También el carnaval fue un espacio donde las mujeres pudimos liberarnos, danzar, expresarnos ante los ojos de una sociedad que en gran parte no toleraba dicha libertad. Porque la libertad de las mujeres ha sido un espectáculo insoportable en una sociedad llena de prejuicios e imperativos.

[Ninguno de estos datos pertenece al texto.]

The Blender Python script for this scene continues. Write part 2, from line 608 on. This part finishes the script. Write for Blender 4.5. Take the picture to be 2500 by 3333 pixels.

Esos prejuicios y formas esperables de ser aún continúan. Entonces, es esperable que las mujeres bailarinas del carnaval sean sensuales y divertidas pero no que se pronuncien políticamente. En realidad, esto pasa en muchos ámbitos, ¿no? Se espera de nosotras simpatía,  belleza, moderación, suavidad y flexibilidad. Si somos apasionadas, vehementes o combativas ya nos convertimos en esa “mujer” poco esperable, la que no representa el verdadero mandato.

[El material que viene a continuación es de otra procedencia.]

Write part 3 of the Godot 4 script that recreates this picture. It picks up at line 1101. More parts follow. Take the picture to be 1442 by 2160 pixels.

Las feministas (o en el intento de serlo) somos en parte la negación de las imposiciones sociales que pesan sobre nosotras sólo a razón del género al que pertenecemos y la afirmación de una nueva forma de construcción de relaciones sociales donde el poder se distribuye de otra manera.

Por eso, con mis contradicciones a cuestas, con los errores que escribo al intentar trazar renglones ciertos, es que digo que haber sido “reina” del carnaval me permitió acercarme aún más a mi consciencia de mujer y a poder hablar de nuestros derechos en ámbitos muy poco frecuentes. Reivindicar a esa fiesta popular que es industria cultural generadora de empleo y producto turístico que dinamiza la economía de la ciudad y la región.

Sin lugar a dudas, las identidades culturales populares y las luchas políticas colectivas son aquel espacio donde confluyen la razón de ser de muchas personas que soñamos con un mundo más justo y libre al ritmo que marcan las batucadas.

Si el mundo tuviera más lógicas carnavaleras y menos lógicas excluyentes y elitistas, probablemente viviéramos mejor. Así que sigamos construyendo el reinado de momo, ese donde el pueblo es protagonista, donde el género no importa demasiado y donde no hay realización individual sino jolgorio colectivo.

Un mundo donde no tengamos que llorar la discriminación y la muerte, sino reír en el amor y la igualdad.